**AIM:** Copy out the listing that follows, exact in every word, and skip the images.

**RECORDED INFORMATION:**
--- --- ---

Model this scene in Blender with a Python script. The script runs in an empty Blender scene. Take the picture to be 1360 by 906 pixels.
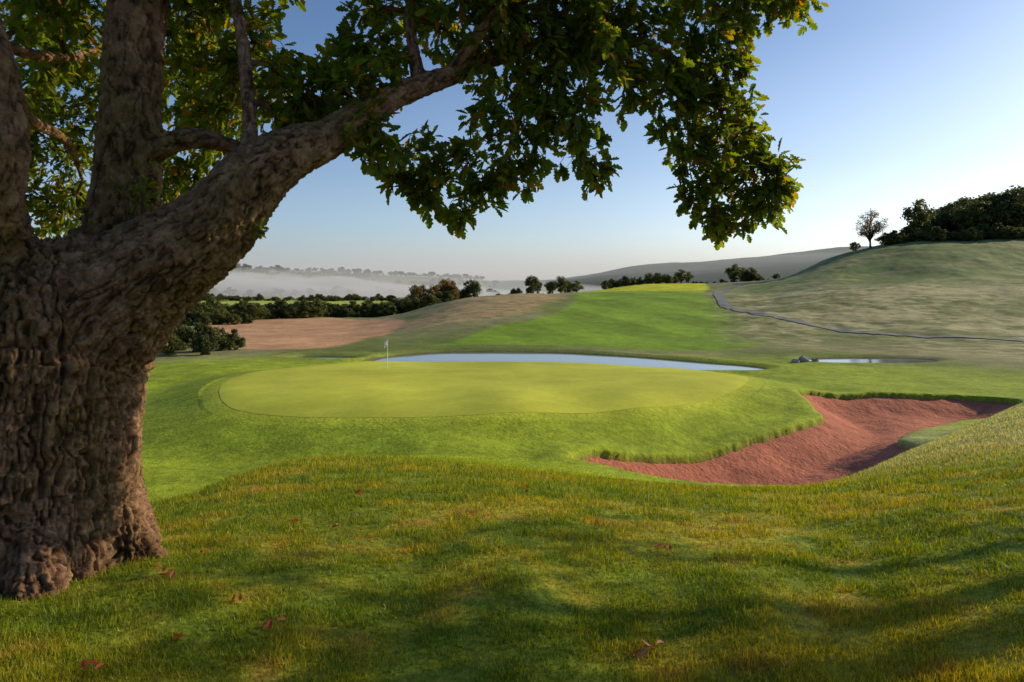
import bpy, bmesh, math, random, time
import numpy as np
from mathutils import Vector
random.seed(7); rng=np.random.default_rng(7)
scene=bpy.context.scene
F=907.0; HZ=375.0; CAMZ=1.7
def S(u,v,d): return np.array([(u-680)/F*d, d, CAMZ+(HZ-v)/F*d])
def UD(u,d): return ((u-680)/F*d, d)
# ---------------------------------------------------------------- noise
def _h(i,j,k,seed):
    n=(i.astype(np.int64)*374761393+j.astype(np.int64)*668265263+(k.astype(np.int64)*1274126177 if k is not None else 0)+seed*974634777)&0xffffffff
    n=((n^(n>>13))*1274126177)&0xffffffff
    n=((n^(n>>16))*2246822519)&0xffffffff
    return ((n^(n>>15))&0xffffff)/float(0xffffff)
def vn(x,y,z=None,seed=0):
    x=np.asarray(x,float);y=np.asarray(y,float)
    i=np.floor(x);j=np.floor(y);fx=x-i;fy=y-j
    fx=fx*fx*fx*(fx*(fx*6-15)+10);fy=fy*fy*fy*(fy*(fy*6-15)+10)
    if z is None:
        a=_h(i,j,None,seed);b=_h(i+1,j,None,seed);c=_h(i,j+1,None,seed);d=_h(i+1,j+1,None,seed)
        return ((a+(b-a)*fx)*(1-fy)+(c+(d-c)*fx)*fy)*2-1
    k=np.floor(z);fz=z-k;fz=fz*fz*fz*(fz*(fz*6-15)+10)
    r=0
    for a in (0,1):
        for b in (0,1):
            for c in (0,1):
                w=(fx if a else 1-fx)*(fy if b else 1-fy)*(fz if c else 1-fz)
                r=r+w*_h(i+a,j+b,k+c,seed)
    return r*2-1
def fbm(x,y,z=None,seed=0,o=4):
    r=0;a=1;t=0
    for q in range(o):
        f=2.03**q
        r=r+a*vn(x*f,y*f,None if z is None else z*f,seed+q);t+=a;a*=.5
    return r/t
def mfbm(mask,x,y,seed=0,o=4):
    out=np.zeros(x.shape)
    if mask.any(): out[mask]=fbm(x[mask],y[mask],None,seed,o)
    return out
def sst(a,b,x):
    t=np.clip((x-a)/(b-a),0,1);return t*t*(3-2*t)
# ---------------------------------------------------------------- polygons
def chaikin(p,n=3):
    p=np.array(p,float)
    for _ in range(n):
        q=np.roll(p,-1,0)
        p=np.stack([p*.75+q*.25,p*.25+q*.75],1).reshape(-1,2)
    return p
def sdf(poly,x,y,pad=12):
    out=np.full(x.shape,float(pad))
    m=(x>poly[:,0].min()-pad)&(x<poly[:,0].max()+pad)&(y>poly[:,1].min()-pad)&(y<poly[:,1].max()+pad)
    if not m.any(): return out
    X=x[m];Y=y[m];D=np.full(X.shape,1e9);ins=np.zeros(X.shape,bool)
    n=len(poly)
    for i in range(n):
        ax,ay=poly[i];bx,by=poly[(i+1)%n]
        ex,ey=bx-ax,by-ay
        t=np.clip(((X-ax)*ex+(Y-ay)*ey)/(ex*ex+ey*ey+1e-9),0,1)
        D=np.minimum(D,(X-ax-t*ex)**2+(Y-ay-t*ey)**2)
        if ey!=0:
            c=((ay>Y)!=(by>Y))&(X<ex*(Y-ay)/ey+ax);ins^=c
    D=np.sqrt(D);out[m]=np.where(ins,-D,np.minimum(D,pad));return out
GREEN=chaikin([(-15.6,36),(-12.5,31.8),(-6,30.3),(0,30.8),(6.3,33.2),(11.6,37.5),(15.6,44),(16.5,50),(10.5,56),(1.3,59),(-10,58),(-16,52),(-18.6,44)],3)
BUNK=chaikin([(2.2,26.6),(4.0,27.8),(6.4,28.6),(9.2,30.4),(11.8,32.4),(14.6,34.4),(16.6,36.2),(17.3,39.5),(17.8,43.6),(24,44.8),(31.0,44.2),(30.7,40.5),(26.5,36.8),(22.8,34.0),(18.8,31.3),(16.6,30.0),(16.4,28.2),(15.2,25.0),(12,22.6),(8.3,21.8),(4.6,22.8),(2.2,24.8)],2)
WZ=-6.2
POND=chaikin([(-15,64.2),(-12,62.9),(-8,62.6),(0,62.6),(8,61.6),(15,60.3),(20,60),(23.5,61.6),(22,64.5),(18.5,67.3),(13.4,71.9),(5.9,76.4),(0,77.4),(-7.2,77.4),(-11.8,74.1),(-14.6,69)],2)
POND2=chaikin([(29,66.5),(36,65.8),(42,67),(43,70.2),(36,71.4),(30,70.6)],2)
POND3=chaikin([(-22.5,69.5),(-17,69.0),(-15.8,71.2),(-18,72.3),(-22,72.6)],2)
HUMP=chaikin([UD(*q) for q in [(520,112),(548,128),(590,150),(650,174),(700,190),(742,200),(752,170),(735,148),(712,128),(690,116),(620,110),(560,106)]],2)
BROWN=chaikin([UD(*q) for q in [(285,80),(262,110),(280,170),(360,185),(480,172),(548,132),(520,106),(480,92),(440,80),(360,77)]],2)
FAIR=chaikin([UD(*q) for q in [(520,82),(600,84),(650,104),(720,112),(752,135),(772,175),(760,205),(790,300),(930,300),(945,230),(930,180),(960,140),(1000,110),(1040,90),(1000,78),(900,76),(760,82)]],2)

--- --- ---

**WRITTEN ANSWER:**
Model this scene in Blender with a Python script. The script runs in an empty Blender scene. Take the picture to be 1360 by 906 pixels.
import bpy, bmesh, math, random, time
import numpy as np
from mathutils import Vector
random.seed(7); rng=np.random.default_rng(7)
scene=bpy.context.scene
F=907.0; HZ=375.0; CAMZ=1.7
def S(u,v,d): return np.array([(u-680)/F*d, d, CAMZ+(HZ-v)/F*d])
def UD(u,d): return ((u-680)/F*d, d)
# ---------------------------------------------------------------- noise
def _h(i,j,k,seed):
    n=(i.astype(np.int64)*374761393+j.astype(np.int64)*668265263+(k.astype(np.int64)*1274126177 if k is not None else 0)+seed*974634777)&0xffffffff
    n=((n^(n>>13))*1274126177)&0xffffffff
    n=((n^(n>>16))*2246822519)&0xffffffff
    return ((n^(n>>15))&0xffffff)/float(0xffffff)
def vn(x,y,z=None,seed=0):
    x=np.asarray(x,float);y=np.asarray(y,float)
    i=np.floor(x);j=np.floor(y);fx=x-i;fy=y-j
    fx=fx*fx*fx*(fx*(fx*6-15)+10);fy=fy*fy*fy*(fy*(fy*6-15)+10)
    if z is None:
        a=_h(i,j,None,seed);b=_h(i+1,j,None,seed);c=_h(i,j+1,None,seed);d=_h(i+1,j+1,None,seed)
        return ((a+(b-a)*fx)*(1-fy)+(c+(d-c)*fx)*fy)*2-1
    k=np.floor(z);fz=z-k;fz=fz*fz*fz*(fz*(fz*6-15)+10)
    r=0
    for a in (0,1):
        for b in (0,1):
            for c in (0,1):
                w=(fx if a else 1-fx)*(fy if b else 1-fy)*(fz if c else 1-fz)
                r=r+w*_h(i+a,j+b,k+c,seed)
    return r*2-1
def fbm(x,y,z=None,seed=0,o=4):
    r=0;a=1;t=0
    for q in range(o):
        f=2.03**q
        r=r+a*vn(x*f,y*f,None if z is None else z*f,seed+q);t+=a;a*=.5
    return r/t
def mfbm(mask,x,y,seed=0,o=4):
    out=np.zeros(x.shape)
    if mask.any(): out[mask]=fbm(x[mask],y[mask],None,seed,o)
    return out
def sst(a,b,x):
    t=np.clip((x-a)/(b-a),0,1);return t*t*(3-2*t)
# ---------------------------------------------------------------- polygons
def chaikin(p,n=3):
    p=np.array(p,float)
    for _ in range(n):
        q=np.roll(p,-1,0)
        p=np.stack([p*.75+q*.25,p*.25+q*.75],1).reshape(-1,2)
    return p
def sdf(poly,x,y,pad=12):
    out=np.full(x.shape,float(pad))
    m=(x>poly[:,0].min()-pad)&(x<poly[:,0].max()+pad)&(y>poly[:,1].min()-pad)&(y<poly[:,1].max()+pad)
    if not m.any(): return out
    X=x[m];Y=y[m];D=np.full(X.shape,1e9);ins=np.zeros(X.shape,bool)
    n=len(poly)
    for i in range(n):
        ax,ay=poly[i];bx,by=poly[(i+1)%n]
        ex,ey=bx-ax,by-ay
        t=np.clip(((X-ax)*ex+(Y-ay)*ey)/(ex*ex+ey*ey+1e-9),0,1)
        D=np.minimum(D,(X-ax-t*ex)**2+(Y-ay-t*ey)**2)
        if ey!=0:
            c=((ay>Y)!=(by>Y))&(X<ex*(Y-ay)/ey+ax);ins^=c
    D=np.sqrt(D);out[m]=np.where(ins,-D,np.minimum(D,pad));return out
GREEN=chaikin([(-15.6,36),(-12.5,31.8),(-6,30.3),(0,30.8),(6.3,33.2),(11.6,37.5),(15.6,44),(16.5,50),(10.5,56),(1.3,59),(-10,58),(-16,52),(-18.6,44)],3)
BUNK=chaikin([(2.2,26.6),(4.0,27.8),(6.4,28.6),(9.2,30.4),(11.8,32.4),(14.6,34.4),(16.6,36.2),(17.3,39.5),(17.8,43.6),(24,44.8),(31.0,44.2),(30.7,40.5),(26.5,36.8),(22.8,34.0),(18.8,31.3),(16.6,30.0),(16.4,28.2),(15.2,25.0),(12,22.6),(8.3,21.8),(4.6,22.8),(2.2,24.8)],2)
WZ=-6.2
POND=chaikin([(-15,64.2),(-12,62.9),(-8,62.6),(0,62.6),(8,61.6),(15,60.3),(20,60),(23.5,61.6),(22,64.5),(18.5,67.3),(13.4,71.9),(5.9,76.4),(0,77.4),(-7.2,77.4),(-11.8,74.1),(-14.6,69)],2)
POND2=chaikin([(29,66.5),(36,65.8),(42,67),(43,70.2),(36,71.4),(30,70.6)],2)
POND3=chaikin([(-22.5,69.5),(-17,69.0),(-15.8,71.2),(-18,72.3),(-22,72.6)],2)
HUMP=chaikin([UD(*q) for q in [(520,112),(548,128),(590,150),(650,174),(700,190),(742,200),(752,170),(735,148),(712,128),(690,116),(620,110),(560,106)]],2)
BROWN=chaikin([UD(*q) for q in [(285,80),(262,110),(280,170),(360,185),(480,172),(548,132),(520,106),(480,92),(440,80),(360,77)]],2)
FAIR=chaikin([UD(*q) for q in [(520,82),(600,84),(650,104),(720,112),(752,135),(772,175),(760,205),(790,300),(930,300),(945,230),(930,180),(960,140),(1000,110),(1040,90),(1000,78),(900,76),(760,82)]],2)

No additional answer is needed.